Tue, August 11, 10:00 to 11:00am, TBA

Abstract

The number of book bans in American public schools has increased dramatically over the last five years, disproportionately targeting books that engage race, sexuality, and marginalized identities (PEN America 2024). While existing research documents the scope, content, and political and social dynamics of these removals, less is known about how ordinary Americans organize their attitudes toward censorship across different types of content (Goncalves et al. 2024; Childress, Rawlings, and Maghbouleh 2025). Drawing on sociological theories of censorship and symbolic boundaries, this study examines the distinct patterns of attitudes towards book removals in public libraries among the United States population.

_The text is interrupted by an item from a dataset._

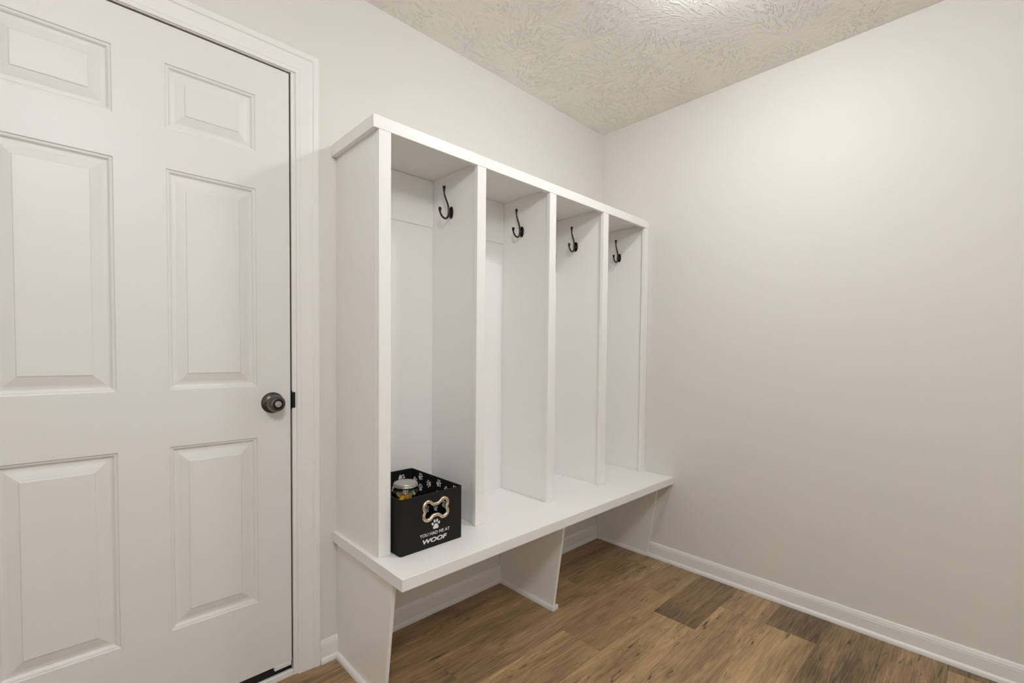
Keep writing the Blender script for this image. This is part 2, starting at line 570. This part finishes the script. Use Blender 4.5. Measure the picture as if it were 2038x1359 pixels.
# ------------------------------------------------------------------ the six-panel door
def build_door():
    root = empty('door_1', ((DX0 + DX1) / 2, 0.0, 0.0), 'white six-panel door with pewter knob', 'door', None, 'structure')
    ox = -(DX0 + DX1) / 2
    yf = 0.004                                    # face of the slab
    x0, x1, z0, z1 = DX0 + 0.004, DX1 - 0.0050, 0.0527, DTOP - 0.0045
    cols = ((-2.4367, -2.2059), (-2.092, -1.8627))
    rows = ((0.2932, 0.8327), (0.9982, 1.6273), (1.7431, 1.9204))
    xs = sorted({x0, x1, *[a for c in cols for a in c]})
    zs = sorted({z0, z1, *[a for c in rows for a in c]})
    bm = bmesh.new()
    vg = {}
    def V(x, z, y):
        key = (round(x, 5), round(z, 5), y)
        if key not in vg: vg[key] = bm.verts.new((x + ox, y, z))
        return vg[key]
    holes = {(c, r) for c in cols for r in rows}
    for i in range(len(xs) - 1):
        for j in range(len(zs) - 1):
            if ((xs[i], xs[i + 1]), (zs[j], zs[j + 1])) in holes: continue
            bm.faces.new((V(xs[i], zs[j], yf), V(xs[i + 1], zs[j], yf), V(xs[i + 1], zs[j + 1], yf), V(xs[i], zs[j + 1], yf)))
    per = [(x, z0) for x in xs] + [(x1, z) for z in zs[1:]] + [(x, z1) for x in xs[::-1][1:]] + [(x0, z) for z in zs[::-1][1:-1]]
    for a, b in zip(per, per[1:] + per[:1]):
        bm.faces.new((V(*a, yf), V(*b, yf), V(*b, yf + 0.035), V(*a, yf + 0.035)))
    bm.faces.new([V(*a, yf + 0.035) for a in per])
    finish('door_slab', bm, M_DOOR, root)
    prof = [(0.0, 0.0), (0.0012, 0.0028), (0.0035, 0.0036), (0.0060, 0.0036), (0.0085, 0.0052), (0.0105, 0.0085), (0.0125, 0.0098),
            (0.016, 0.0100), (0.022, 0.0092), (0.032, 0.0062), (0.0425, 0.0034), (0.0452, 0.0029), (0.0466, 0.0014), (0.048, 0.0008)]
    for c in cols:
        for r in rows:
            bm = bmesh.new()
            prev = None
            for t, d in prof:
                ring = [bm.verts.new((x + ox, yf + d, z)) for x, z in ((c[0] + t, r[0] + t), (c[1] - t, r[0] + t), (c[1] - t, r[1] - t), (c[0] + t, r[1] - t))]
                if prev:
                    for i in range(4):
                        bm.faces.new((prev[i], prev[(i + 1) % 4], ring[(i + 1) % 4], ring[i]))
                prev = ring
            bm.faces.new(prev)
            finish('door_panel', bm, M_DOOR, root)
    # bottom edge: black block for the shaded gap under the slab, white end cap
    bm = bmesh.new()
    box(bm, x0 + ox + 0.004, x1 + ox - 0.002, yf + 0.0135, yf + 0.031, 0.0195, z0 - 0.0003)
    finish('under_door_shade', bm, M_GAP, root)
    bm = bmesh.new()
    box(bm, x1 + ox - 0.055, x1 + ox - 0.002, yf - 0.003, yf + 0.013, z0 - 0.0135, z0 - 0.0003, 0.001)
    finish('sweep_end_cap', bm, M_DOOR, root)
    # knob
    kx, kz = -1.8169 + ox, 0.9427
    face = Matrix.Translation((kx, yf, kz)) @ Matrix.Rotation(PI / 2, 4, 'X')   # local z points out of the door (-y)
    bm = bmesh.new()
    lathe(bm, [(0.0255, 0.026), (0.0258, 0.0265), (0.0268, 0.031), (0.0270, 0.037), (0.0262, 0.045), (0.0238, 0.052), (0.0205, 0.0568),
               (0.0165, 0.0578), (0.0150, 0.0578), (0.0143, 0.0570), (0.0136, 0.0560), (0.0, 0.0556)], 48, face)
    lathe(bm, [(0.0110, 0.006), (0.0110, 0.020), (0.0140, 0.023), (0.0255, 0.026)], 40, face, cap=False)
    knob = finish('door_knob', bm, M_STEEL, root, smooth=40)
    bm = bmesh.new()
    lathe(bm, [(0.0345, 0.0002), (0.0345, 0.0022), (0.0332, 0.0042), (0.0290, 0.0080), (0.0215, 0.0125), (0.0150, 0.0150), (0.0112, 0.0155)], 48, face)
    finish('rosette', bm, M_STEEL, knob, smooth=40)
    bm = bmesh.new()
    lathe(bm, [(0.0135, 0.0556), (0.0135, 0.0585), (0.0118, 0.0590), (0.0112, 0.0580)], 32, face, cap=False)
    lathe(bm, [(0.0120, 0.0562), (0.0, 0.0562)], 32, face, cap=False)
    finish('turn_button_ring', bm, M_STEEL_D, knob, smooth=40)
    bm = bmesh.new()
    lathe(bm, [(0.0102, 0.0562), (0.0102, 0.0590), (0.0096, 0.0596), (0.0, 0.0597)], 32, face)
    t = bmesh.new()
    box(t, -0.0092, 0.0092, -0.0012, 0.0020, 0.0592, 0.0640, 0.0006)
    merge(bm, t, face @ Matrix.Rotation(math.radians(4), 4, 'Z'))
    finish('turn_button', bm, M_STEEL_L, knob, smooth=40)
    bm = bmesh.new()
    t = bmesh.new()
    lathe(t, [(0.0027, 0.0), (0.0027, 0.0012), (0.0, 0.0012)], 16)
    merge(bm, t, face @ Matrix.Translation((-0.0225, 0.000, 0.0112)) @ Matrix.Rotation(math.radians(-33), 4, 'Y'))
    finish('release_hole', bm, M_GAP, knob)  # black disc painting the dark inside of the hole
build_door()

# ------------------------------------------------------------------ the cubby locker
STILES = ((-1.6040, -1.5625), (-1.2130, -1.1715), (-0.8150, -0.7735), (-0.4235, -0.3820), (-0.0385, -0.0015))
def build_locker():
    cx = -0.802
    root = empty('mudroom_locker', (cx, -D1 / 2, ZB), 'white open locker of four tall cubbies standing on the bench', 'locker')
    def add(name, bm, parent=root, smooth=None):
        bmesh.ops.translate(bm, verts=bm.verts[:], vec=(-cx, D1 / 2, -ZB))
        return finish(name, bm, M_LOCK, parent, smooth)
    z0, zs, zt = ZB + 0.0005, 1.8165, 1.8355
    yb, yf = -0.0075, -0.2940
    bm = bmesh.new(); box(bm, XL, -0.0015, -0.0070, -0.0012, z0, zs - 0.0005); add('back_panel', bm)
    panels = []
    for i, (a, b) in enumerate(STILES):
        xa = a + 0.0115
        if i == 0: xa = XL
        if i == 4: xa = -0.0215
        bm = bmesh.new()
        box(bm, xa, xa + 0.019 if i < 4 else -0.0020, yf + 0.0003, yb, z0, zs - 0.0003, 0.0007, 1)
        p = add('side_panel' if i in (0, 4) else 'divider', bm)
        panels.append((xa, xa + 0.019 if i < 4 else -0.0020))
        bm = bmesh.new()
        box(bm, a, b, -D1, yf, z0, ZT - 0.0392 - 0.0003, 0.0012, 2)
        add('stile', bm, p)
    for (a0, a1), (b0, b1) in zip(panels, panels[1:]):
        bm = bmesh.new()
        box(bm, a1 + 0.0006, b0 - 0.0006, -0.0122, -0.0073, 1.627, zs - 0.0008, 0.0010, 1)
        add('back_rail', bm)
    bm = bmesh.new(); box(bm, XL, -0.0015, yf + 0.0003, -0.0012, zs, zt, 0.0007, 1); add('top_board', bm)
    # face trim: front strip and mitred return along the left end
    bm = bmesh.new()
    prism(bm, [(-1.6225, -D1 - 0.0006), (-0.0012, -D1 - 0.0006), (-0.0012, yf), (XL - 0.0003, yf)], 'z', ZT - 0.0392, ZT, 0.0009)
    add('top_trim', bm)
    bm = bmesh.new()
    prism(bm, [(-1.6225, -D1 - 0.0006), (XL - 0.0003, yf), (XL - 0.0003, -0.0012), (-1.6225, -0.0012)], 'z', ZT - 0.0392, ZT, 0.0009)
    add('top_trim', bm)
    return panels
PANELS = build_locker()

# ------------------------------------------------------------------ the bench
def build_bench():
    cx = -0.81
    root = empty('mudroom_bench', (cx, -D2 / 2, 0), 'white wall-to-wall bench on three slanted board legs under the cubbies', 'bench')
    def add(name, bm, parent=root, smooth=None):
        bmesh.ops.translate(bm, verts=bm.verts[:], vec=(-cx, D2 / 2, 0))
        return finish(name, bm, M_LOCK, parent, smooth)
    bm = bmesh.new(); box(bm, -1.6210, -0.0012, -D2, -0.0012, ZB - BT, ZB, 0.0016, 2); add('bench_top', bm)
    zt = ZB - BT - 0.0004
    yf = lambda z: -0.3425 - 0.145 * z
    q = lambda t, h: [(0, 0), (t, 0), (t, h * 0.45), (t * 0.85, h * 0.75), (t * 0.5, h * 0.95), (0, h)]
    for i, (a, b) in enumerate(((-1.6040, -1.5920), (-0.8000, -0.7870), (-0.0130, -0.0015))):
        back = -0.0012 if i == 2 else -0.0170
        bm = bmesh.new()
        prism(bm, [(-0.0014, 0.0), (yf(0), 0.0), (yf(zt), zt), (-0.0014, zt)], 'x', a, b, 0.0007)
        leg = add('leg', bm)
        t, h = (0.0115, 0.0195) if i < 2 else (0.0075, 0.0185)
        front = yf(0.0)
        bm = bmesh.new()
        prism(bm, [(a - 0.0002 - u, v) for u, v in q(t, h)], 'y', front + (0.0002 if i == 1 else 0.0), -0.0172)
        if i == 1:
            prism(bm, [(b + 0.0002 + u, v) for u, v in q(t, h)], 'y', front + 0.0002, -0.0172)
            prism(bm, [(a - 0.0002 - t, 0.0), (b + 0.0002 + t, 0.0), (b + 0.0002 + t, h), (a - 0.0002 - t, h)], 'y', front - t, front - 0.0003, 0.0010)
        add('shoe_moulding', bm, leg, 30)
build_bench()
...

Using data from the 2008–2024 General Social Survey, latent class analysis is employed to reveal four distinct orientations: a non-censorial majority, a broadly censorial group, and two selectively censorial classes organized around opposing moral logics—one emphasizing protection from symbolic harm and the other preserving traditional social hierarchies. Multinomial regression analyses show that class membership is systematically structured by education, religiosity, age, region, and political orientation. Together, these findings demonstrate that support for censorship is not monolithic but reflects competing boundary-drawing frameworks that shape when and for whom restrictions on public access to knowledge become legitimate. In an era of intensified cultural conflict and renewed challenges to democratic norms, understanding the symbolic boundaries that legitimize censorship is critical for explaining how restrictions on civil liberties gain popular support and infiltrate public school systems.